- Given information

━━━━━━━━━━━━━━━━

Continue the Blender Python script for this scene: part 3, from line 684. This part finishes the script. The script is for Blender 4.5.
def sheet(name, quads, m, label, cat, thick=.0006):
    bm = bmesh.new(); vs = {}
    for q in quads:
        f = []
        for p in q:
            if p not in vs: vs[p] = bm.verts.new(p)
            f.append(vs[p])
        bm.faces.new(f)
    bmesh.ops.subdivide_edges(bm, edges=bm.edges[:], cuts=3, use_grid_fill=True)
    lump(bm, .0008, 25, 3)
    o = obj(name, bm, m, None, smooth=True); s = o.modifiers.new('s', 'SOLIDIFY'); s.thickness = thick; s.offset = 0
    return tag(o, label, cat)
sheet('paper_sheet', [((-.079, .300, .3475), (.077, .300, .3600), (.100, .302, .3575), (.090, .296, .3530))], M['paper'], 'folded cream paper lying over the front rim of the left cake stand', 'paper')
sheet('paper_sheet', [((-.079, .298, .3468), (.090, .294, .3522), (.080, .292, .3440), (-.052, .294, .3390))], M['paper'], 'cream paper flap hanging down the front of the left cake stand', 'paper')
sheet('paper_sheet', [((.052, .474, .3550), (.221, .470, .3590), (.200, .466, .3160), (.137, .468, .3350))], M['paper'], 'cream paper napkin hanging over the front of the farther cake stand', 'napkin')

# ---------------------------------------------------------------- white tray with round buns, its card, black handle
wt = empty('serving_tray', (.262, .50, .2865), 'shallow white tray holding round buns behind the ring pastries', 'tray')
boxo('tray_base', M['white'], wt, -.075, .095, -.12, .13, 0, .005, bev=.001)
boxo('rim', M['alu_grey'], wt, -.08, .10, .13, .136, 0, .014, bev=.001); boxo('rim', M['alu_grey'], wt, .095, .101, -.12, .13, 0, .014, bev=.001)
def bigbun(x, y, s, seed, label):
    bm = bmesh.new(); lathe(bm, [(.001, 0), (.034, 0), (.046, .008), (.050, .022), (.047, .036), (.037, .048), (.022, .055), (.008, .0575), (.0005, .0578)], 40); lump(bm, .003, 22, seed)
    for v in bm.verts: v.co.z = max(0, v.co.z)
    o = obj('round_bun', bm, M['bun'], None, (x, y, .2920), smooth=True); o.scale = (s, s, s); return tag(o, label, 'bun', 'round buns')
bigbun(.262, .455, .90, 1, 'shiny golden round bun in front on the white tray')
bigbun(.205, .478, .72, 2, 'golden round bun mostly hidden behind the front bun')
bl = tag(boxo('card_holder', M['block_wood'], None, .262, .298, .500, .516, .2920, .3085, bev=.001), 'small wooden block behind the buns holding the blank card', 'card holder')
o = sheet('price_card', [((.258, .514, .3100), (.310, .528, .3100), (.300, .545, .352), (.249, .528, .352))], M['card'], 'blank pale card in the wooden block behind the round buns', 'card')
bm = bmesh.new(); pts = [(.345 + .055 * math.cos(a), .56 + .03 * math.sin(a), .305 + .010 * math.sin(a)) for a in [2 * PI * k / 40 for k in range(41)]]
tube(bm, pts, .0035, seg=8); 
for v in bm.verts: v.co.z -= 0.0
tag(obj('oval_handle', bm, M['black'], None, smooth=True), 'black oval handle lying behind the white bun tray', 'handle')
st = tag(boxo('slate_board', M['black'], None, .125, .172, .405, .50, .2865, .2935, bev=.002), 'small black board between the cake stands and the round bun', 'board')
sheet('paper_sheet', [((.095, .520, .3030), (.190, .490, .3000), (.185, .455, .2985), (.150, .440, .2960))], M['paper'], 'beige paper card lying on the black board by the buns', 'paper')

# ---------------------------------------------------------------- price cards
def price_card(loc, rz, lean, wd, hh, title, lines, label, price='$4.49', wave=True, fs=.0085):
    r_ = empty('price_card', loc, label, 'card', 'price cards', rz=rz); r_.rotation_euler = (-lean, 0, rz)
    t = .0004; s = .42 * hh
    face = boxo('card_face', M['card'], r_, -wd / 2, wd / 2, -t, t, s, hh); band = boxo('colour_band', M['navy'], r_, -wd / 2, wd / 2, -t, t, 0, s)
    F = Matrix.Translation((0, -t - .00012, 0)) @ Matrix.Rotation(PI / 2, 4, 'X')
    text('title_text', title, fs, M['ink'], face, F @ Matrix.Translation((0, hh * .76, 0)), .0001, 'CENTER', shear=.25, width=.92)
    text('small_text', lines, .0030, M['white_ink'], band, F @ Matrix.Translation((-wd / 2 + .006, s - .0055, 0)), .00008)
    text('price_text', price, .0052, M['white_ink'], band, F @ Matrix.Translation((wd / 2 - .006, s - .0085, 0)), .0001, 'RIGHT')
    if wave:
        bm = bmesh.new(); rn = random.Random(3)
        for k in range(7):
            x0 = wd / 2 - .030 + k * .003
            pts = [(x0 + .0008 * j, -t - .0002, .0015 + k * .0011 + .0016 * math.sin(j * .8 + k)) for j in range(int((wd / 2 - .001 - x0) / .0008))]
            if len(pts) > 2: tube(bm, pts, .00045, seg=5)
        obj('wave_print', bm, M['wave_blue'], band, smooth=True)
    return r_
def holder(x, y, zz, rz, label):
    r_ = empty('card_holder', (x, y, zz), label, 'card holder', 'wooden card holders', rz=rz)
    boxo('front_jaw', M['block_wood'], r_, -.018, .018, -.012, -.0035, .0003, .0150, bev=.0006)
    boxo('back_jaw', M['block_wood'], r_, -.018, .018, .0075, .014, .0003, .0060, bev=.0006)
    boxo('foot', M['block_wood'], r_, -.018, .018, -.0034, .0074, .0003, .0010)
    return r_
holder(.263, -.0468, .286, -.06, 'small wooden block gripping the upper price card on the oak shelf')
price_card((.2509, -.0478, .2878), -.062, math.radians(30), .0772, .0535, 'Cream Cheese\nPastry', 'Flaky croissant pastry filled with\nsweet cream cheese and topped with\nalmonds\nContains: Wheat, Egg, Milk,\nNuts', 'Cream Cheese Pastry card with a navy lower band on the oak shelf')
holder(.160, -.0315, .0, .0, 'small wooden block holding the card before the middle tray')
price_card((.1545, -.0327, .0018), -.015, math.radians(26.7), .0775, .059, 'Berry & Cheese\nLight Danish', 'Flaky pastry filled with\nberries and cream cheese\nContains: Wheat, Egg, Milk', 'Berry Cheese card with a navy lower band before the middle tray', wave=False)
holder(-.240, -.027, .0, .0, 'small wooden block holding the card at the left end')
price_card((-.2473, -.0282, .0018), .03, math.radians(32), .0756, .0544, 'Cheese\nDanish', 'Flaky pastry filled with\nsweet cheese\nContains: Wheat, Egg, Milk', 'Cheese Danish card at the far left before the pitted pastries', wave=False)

━━━━━━━━━━━━━━━━

- What to work on
All of the data needs to be reproduced exactly, with no line missing.

- Correct answer
Continue the Blender Python script for this scene: part 3, from line 684. This part finishes the script. The script is for Blender 4.5.
def sheet(name, quads, m, label, cat, thick=.0006):
    bm = bmesh.new(); vs = {}
    for q in quads:
        f = []
        for p in q:
            if p not in vs: vs[p] = bm.verts.new(p)
            f.append(vs[p])
        bm.faces.new(f)
    bmesh.ops.subdivide_edges(bm, edges=bm.edges[:], cuts=3, use_grid_fill=True)
    lump(bm, .0008, 25, 3)
    o = obj(name, bm, m, None, smooth=True); s = o.modifiers.new('s', 'SOLIDIFY'); s.thickness = thick; s.offset = 0
    return tag(o, label, cat)
sheet('paper_sheet', [((-.079, .300, .3475), (.077, .300, .3600), (.100, .302, .3575), (.090, .296, .3530))], M['paper'], 'folded cream paper lying over the front rim of the left cake stand', 'paper')
sheet('paper_sheet', [((-.079, .298, .3468), (.090, .294, .3522), (.080, .292, .3440), (-.052, .294, .3390))], M['paper'], 'cream paper flap hanging down the front of the left cake stand', 'paper')
sheet('paper_sheet', [((.052, .474, .3550), (.221, .470, .3590), (.200, .466, .3160), (.137, .468, .3350))], M['paper'], 'cream paper napkin hanging over the front of the farther cake stand', 'napkin')

# ---------------------------------------------------------------- white tray with round buns, its card, black handle
wt = empty('serving_tray', (.262, .50, .2865), 'shallow white tray holding round buns behind the ring pastries', 'tray')
boxo('tray_base', M['white'], wt, -.075, .095, -.12, .13, 0, .005, bev=.001)
boxo('rim', M['alu_grey'], wt, -.08, .10, .13, .136, 0, .014, bev=.001); boxo('rim', M['alu_grey'], wt, .095, .101, -.12, .13, 0, .014, bev=.001)
def bigbun(x, y, s, seed, label):
    bm = bmesh.new(); lathe(bm, [(.001, 0), (.034, 0), (.046, .008), (.050, .022), (.047, .036), (.037, .048), (.022, .055), (.008, .0575), (.0005, .0578)], 40); lump(bm, .003, 22, seed)
    for v in bm.verts: v.co.z = max(0, v.co.z)
    o = obj('round_bun', bm, M['bun'], None, (x, y, .2920), smooth=True); o.scale = (s, s, s); return tag(o, label, 'bun', 'round buns')
bigbun(.262, .455, .90, 1, 'shiny golden round bun in front on the white tray')
bigbun(.205, .478, .72, 2, 'golden round bun mostly hidden behind the front bun')
bl = tag(boxo('card_holder', M['block_wood'], None, .262, .298, .500, .516, .2920, .3085, bev=.001), 'small wooden block behind the buns holding the blank card', 'card holder')
o = sheet('price_card', [((.258, .514, .3100), (.310, .528, .3100), (.300, .545, .352), (.249, .528, .352))], M['card'], 'blank pale card in the wooden block behind the round buns', 'card')
bm = bmesh.new(); pts = [(.345 + .055 * math.cos(a), .56 + .03 * math.sin(a), .305 + .010 * math.sin(a)) for a in [2 * PI * k / 40 for k in range(41)]]
tube(bm, pts, .0035, seg=8); 
for v in bm.verts: v.co.z -= 0.0
tag(obj('oval_handle', bm, M['black'], None, smooth=True), 'black oval handle lying behind the white bun tray', 'handle')
st = tag(boxo('slate_board', M['black'], None, .125, .172, .405, .50, .2865, .2935, bev=.002), 'small black board between the cake stands and the round bun', 'board')
sheet('paper_sheet', [((.095, .520, .3030), (.190, .490, .3000), (.185, .455, .2985), (.150, .440, .2960))], M['paper'], 'beige paper card lying on the black board by the buns', 'paper')

# ---------------------------------------------------------------- price cards
def price_card(loc, rz, lean, wd, hh, title, lines, label, price='$4.49', wave=True, fs=.0085):
    r_ = empty('price_card', loc, label, 'card', 'price cards', rz=rz); r_.rotation_euler = (-lean, 0, rz)
    t = .0004; s = .42 * hh
    face = boxo('card_face', M['card'], r_, -wd / 2, wd / 2, -t, t, s, hh); band = boxo('colour_band', M['navy'], r_, -wd / 2, wd / 2, -t, t, 0, s)
    F = Matrix.Translation((0, -t - .00012, 0)) @ Matrix.Rotation(PI / 2, 4, 'X')
    text('title_text', title, fs, M['ink'], face, F @ Matrix.Translation((0, hh * .76, 0)), .0001, 'CENTER', shear=.25, width=.92)
    text('small_text', lines, .0030, M['white_ink'], band, F @ Matrix.Translation((-wd / 2 + .006, s - .0055, 0)), .00008)
    text('price_text', price, .0052, M['white_ink'], band, F @ Matrix.Translation((wd / 2 - .006, s - .0085, 0)), .0001, 'RIGHT')
    if wave:
        bm = bmesh.new(); rn = random.Random(3)
        for k in range(7):
            x0 = wd / 2 - .030 + k * .003
            pts = [(x0 + .0008 * j, -t - .0002, .0015 + k * .0011 + .0016 * math.sin(j * .8 + k)) for j in range(int((wd / 2 - .001 - x0) / .0008))]
            if len(pts) > 2: tube(bm, pts, .00045, seg=5)
        obj('wave_print', bm, M['wave_blue'], band, smooth=True)
    return r_
def holder(x, y, zz, rz, label):
    r_ = empty('card_holder', (x, y, zz), label, 'card holder', 'wooden card holders', rz=rz)
    boxo('front_jaw', M['block_wood'], r_, -.018, .018, -.012, -.0035, .0003, .0150, bev=.0006)
    boxo('back_jaw', M['block_wood'], r_, -.018, .018, .0075, .014, .0003, .0060, bev=.0006)
    boxo('foot', M['block_wood'], r_, -.018, .018, -.0034, .0074, .0003, .0010)
    return r_
holder(.263, -.0468, .286, -.06, 'small wooden block gripping the upper price card on the oak shelf')
price_card((.2509, -.0478, .2878), -.062, math.radians(30), .0772, .0535, 'Cream Cheese\nPastry', 'Flaky croissant pastry filled with\nsweet cream cheese and topped with\nalmonds\nContains: Wheat, Egg, Milk,\nNuts', 'Cream Cheese Pastry card with a navy lower band on the oak shelf')
holder(.160, -.0315, .0, .0, 'small wooden block holding the card before the middle tray')
price_card((.1545, -.0327, .0018), -.015, math.radians(26.7), .0775, .059, 'Berry & Cheese\nLight Danish', 'Flaky pastry filled with\nberries and cream cheese\nContains: Wheat, Egg, Milk', 'Berry Cheese card with a navy lower band before the middle tray', wave=False)
holder(-.240, -.027, .0, .0, 'small wooden block holding the card at the left end')
price_card((-.2473, -.0282, .0018), .03, math.radians(32), .0756, .0544, 'Cheese\nDanish', 'Flaky pastry filled with\nsweet cheese\nContains: Wheat, Egg, Milk', 'Cheese Danish card at the far left before the pitted pastries', wave=False)